Henk Rotgans (1910 – 1989)
In de oorlogsjaren 1940-1945 moesten alle jonge mannen zich melden om te werken in de Duitse oorlogsindustrie. De zogenaamde arbeitseinsatz.
Omdat Duitsland het belang van de ontwikkeling van de nieuwe polder interessant en belangrijk vond, werden de Noordoostpolderwerkers ontzien.
De ‘mannen aan de schop’ kregen een ontheffing.
Het animo om in de polder te werken was daardoor hoog. Zó hoog dat de Noord Oost Polder (N.O.P.) op een gegeven moment ook wel het Nederlands Onderduikers Paradijs werd genoemd. (Ook wel ‘Niet Over Praten’)
De Duitsers wisten dat ook wel. Ze knepen soms een oogje dicht. Bovendien moet je Paradijs niet te letterlijk nemen. Het was een zeer zwaar bestaan aan de schop.
Er meldde zich ook wel eens een jongeman die nog nooit een schop in zijn handen had gehad.
Zo iemand was Henk Rotgans. Maar hij kon prachtig tekenen.
Henk Rotgans, die in 1940 als sergeant in Soestdijk onder de wapenen was geweest en daarna ondergedoken zat, vertikte het om zich te melden voor werk in Duitsland. Hij meldde zich daarentegen aan in de polder bij de Directie van de Wieringermeer.
De schop was hem te zwaar, maar hij werd aangesteld als ‘tekenaar 1e klasse’
Hij kreeg de opdracht om de ontwikkeling van de polder in schetsen en tekeningen vast te leggen en om de kantines van de arbeiderskampen te decoreren. In deze periode werd slechts sporadisch gefotografeerd.
Zijn erfenis is groot. Meer dan honderd gedetailleerde schetsen en situatietekeningen geven ons een goed beeld van de ontginning, cultivatie en vorderingen van de beginjaren in de Noordoostpolder.
Razzia
Op een gegeven moment was Duitse bezetter het zat. De oorlog nam een wending en toen werd ontdekt dat er in Noordoostpolder wapens werden gedropt voor het verzet, besloot SS-politiebaas Hanns Rauter tot de razzia.

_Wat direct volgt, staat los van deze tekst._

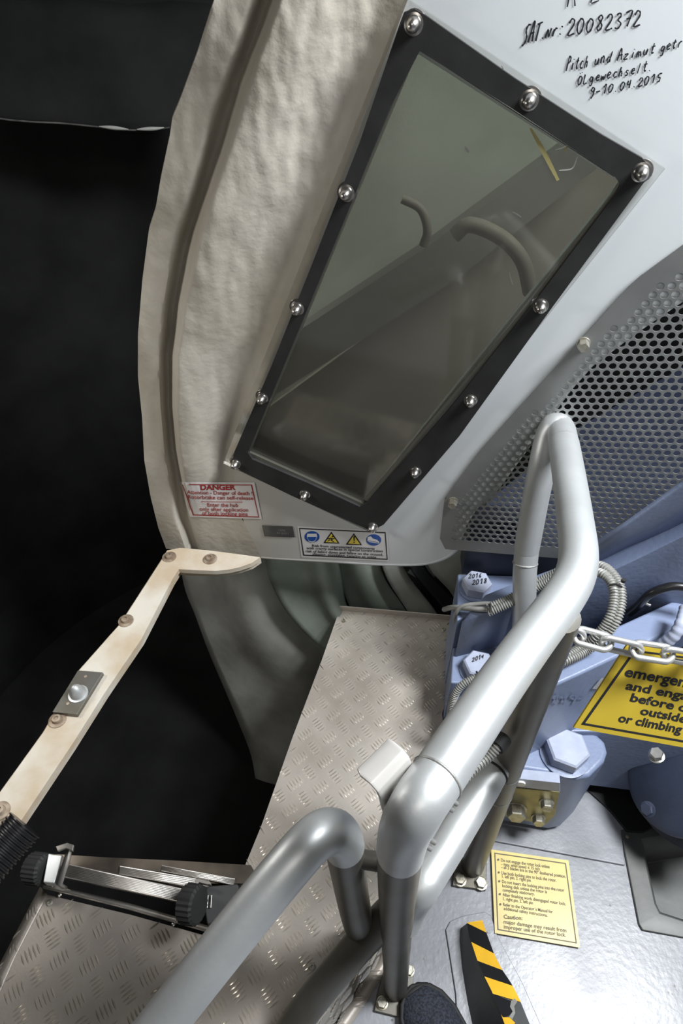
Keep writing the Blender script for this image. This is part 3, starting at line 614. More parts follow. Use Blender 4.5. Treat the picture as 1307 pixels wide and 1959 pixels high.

Op 17 november 1944 omsingelden 4000 Duitse soldaten de polder, veegden de polder schoon en hielden daarbij zo’n 1700 mannen aan. Het grootste deel van hen is als dwangarbeider naar Duitsland gestuurd. Niet iedereen keerde terug.
Henk Rotgans ontsprong de dans door zich ziek te houden en bleef tot de bevrijding aan het werk in de Noordoostpolder.
Op de foto zien we hem in actie tijdens de bevrijding van de Noordoostpolder.
Omdat Nederlandse vlaggen van enige omvang ontbraken, schilderde hij er zelf maar een.
Henk Rotgans overleed op Callantsoog op 18 oktober 1989.
Bron onderstaande plaatjes: Rijksdienst Cultureel Erfgoed – Collectie Nederland: Dataprovider Batavialand rechten: http://rightsstatements.org/vocab/InC/1.0/
Tekenaar Henk Rotgans vertelt over de komst van zogenaamde “preventieve onderduikers” naar de Noordoostpolder:
Die trein naar Kampen, hij zat hartstikke vol. Allemaal jongelui. Ik had meteen door dat ik niet de enige was die het vertikte om aan de oproep van Hitler om zich te melden gehoor te geven. Toch … ik kan niet zeggen dat we met een kop vol zorg vertrokken. Je leefde bij de dag, je wist nauwelijks wat je boven het hoofd hing. Nee, zorg voor de toekomst hadden we geloof ik geen van allen. Er was immers nauwelijks sprake van een toekomst. Toen die trein in Kampen stilhield namen al die knapen een run op de aanmeldingsloketten voor arbeiders in de Noordoostpolder. Niet dat ze nou zo gek op werk waren, maar omdat ze wisten dat je in de polder goed zat. In de polder waren ze allemaal safe en er was, zeker het eerste jaar, geen mof te bekennen.